During the year ended December 31, 2012, the Company entered into and amended two revolving credit facility agreements with Comerica Bank (the “Credit Agreements”), which provide for borrowings against certain domestic accounts receivable and inventory, as set forth in the $4.0 million revolving credit facility agreement (the “Domestic Revolver”), and borrowings against certain export related accounts receivable and inventory, as set forth in the $4.0 million revolving credit facility agreement (the “Ex-Im Revolver”), for a combined aggregate commitment of borrowings up to $8.0 million. The lines of credit mature on May 1, 2014, at which date any remaining borrowings and accrued interest under the lines of credit become due and payable. As of March 31, 2013, the Company had outstanding borrowings totaling approximately $3.3 million, which included $1.8 million under the Domestic Revolver and $1.5 million under the Ex-Im Revolver.

Lockbox arrangements under the revolving bank facilities provide that substantially all of the income generated is deposited directly into lockbox accounts and then swept into cash management accounts for the benefit of Comerica Bank. Cash is disbursed from Comerica Bank to the Company only after payment of the applicable debt service and principal. At March 31, 2013, there were no restricted cash amounts. The Company’s obligations are generally secured by substantially all of the Company’s assets now owned or hereinafter acquired.

The Credit Agreements require the Company to maintain compliance with certain financial and non-financial covenants, as defined therein. If a default occurs, Comerica Bank may declare the amounts outstanding under the Credit Agreements immediately due and payable. As of March 31, 2013, the Company was in compliance with these covenants.

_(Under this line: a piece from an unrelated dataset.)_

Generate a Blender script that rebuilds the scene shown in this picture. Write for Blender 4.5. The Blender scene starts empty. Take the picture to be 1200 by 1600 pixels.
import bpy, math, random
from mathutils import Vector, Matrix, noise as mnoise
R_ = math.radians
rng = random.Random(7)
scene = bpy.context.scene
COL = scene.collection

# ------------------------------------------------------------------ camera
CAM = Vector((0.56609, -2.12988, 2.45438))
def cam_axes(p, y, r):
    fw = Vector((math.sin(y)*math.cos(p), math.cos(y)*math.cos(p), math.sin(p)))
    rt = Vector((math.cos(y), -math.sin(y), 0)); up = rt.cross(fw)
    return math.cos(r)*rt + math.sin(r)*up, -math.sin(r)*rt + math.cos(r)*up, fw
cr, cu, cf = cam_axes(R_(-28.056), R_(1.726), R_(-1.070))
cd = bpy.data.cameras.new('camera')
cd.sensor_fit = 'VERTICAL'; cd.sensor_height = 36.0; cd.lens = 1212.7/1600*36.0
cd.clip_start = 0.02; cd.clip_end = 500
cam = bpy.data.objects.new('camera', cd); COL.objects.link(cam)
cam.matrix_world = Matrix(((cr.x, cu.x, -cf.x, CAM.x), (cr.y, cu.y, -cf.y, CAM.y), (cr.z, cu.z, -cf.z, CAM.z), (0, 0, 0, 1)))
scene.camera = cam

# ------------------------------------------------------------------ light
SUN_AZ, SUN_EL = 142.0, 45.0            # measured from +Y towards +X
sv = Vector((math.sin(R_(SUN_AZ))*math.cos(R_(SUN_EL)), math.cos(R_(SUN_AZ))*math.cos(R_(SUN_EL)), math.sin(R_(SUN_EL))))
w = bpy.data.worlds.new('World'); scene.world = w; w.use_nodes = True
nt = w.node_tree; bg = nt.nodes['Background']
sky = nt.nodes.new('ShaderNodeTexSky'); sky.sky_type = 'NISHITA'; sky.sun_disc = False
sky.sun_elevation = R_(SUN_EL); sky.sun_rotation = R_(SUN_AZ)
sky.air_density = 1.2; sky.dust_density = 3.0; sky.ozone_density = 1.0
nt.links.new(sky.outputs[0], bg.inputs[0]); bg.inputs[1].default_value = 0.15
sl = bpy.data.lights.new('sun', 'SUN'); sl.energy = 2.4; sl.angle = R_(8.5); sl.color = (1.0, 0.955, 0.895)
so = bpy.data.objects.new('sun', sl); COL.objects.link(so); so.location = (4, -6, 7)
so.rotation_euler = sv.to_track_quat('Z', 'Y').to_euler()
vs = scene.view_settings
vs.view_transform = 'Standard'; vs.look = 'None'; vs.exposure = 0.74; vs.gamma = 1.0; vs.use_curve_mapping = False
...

The interest rates on the outstanding principal balance of the credit facilities bear interest at annual percentage rates equal to the daily adjusting LIBOR rate, plus spreads of 5.25% for the Domestic Revolver and 4.25% for the Ex-Im Revolver. The daily adjusting LIBOR rate is subject to a floor of 1.00% per annum. The Company is also required to pay an unused commitment fee of 0.25% based on a portion of the undrawn lines of credit, payable quarterly in arrears. During the three months ended March 31, 2013, the Company incurred $84,000 of interest expense associated with the credit facilities, of which approximately $18,000 was payable at March 31, 2013. Included in interest expense during the three months ended March 31, 2013 is $38,000 of amortization of deferred debt issuance costs and $18,000 of amortization of the discount on lines of credit.

During the year ended December 31, 2012, the Company issued and amended warrants to Comerica Bank (the “Comerica Warrants”) to purchase up to 80,000 shares of the Company’s common stock at an amended exercise price of $2.00. During the three months ended March 31, 2013, Comerica Bank exercised 80,000 warrants on a cashless basis pursuant to the Notice of Exercise resulting in a net issuance of 40,465 shares of common stock.

Other Borrowings

The Company finances a portion of its annual insurance premiums which it pays in installments over nine months. As of March 31, 2013, $212,000 at an annual interest rate of 3.0% was outstanding under this arrangement. The Company incurred interest expense associated with the financed insurance premiums of approximately $2,000 during the three months ended March 31, 2013.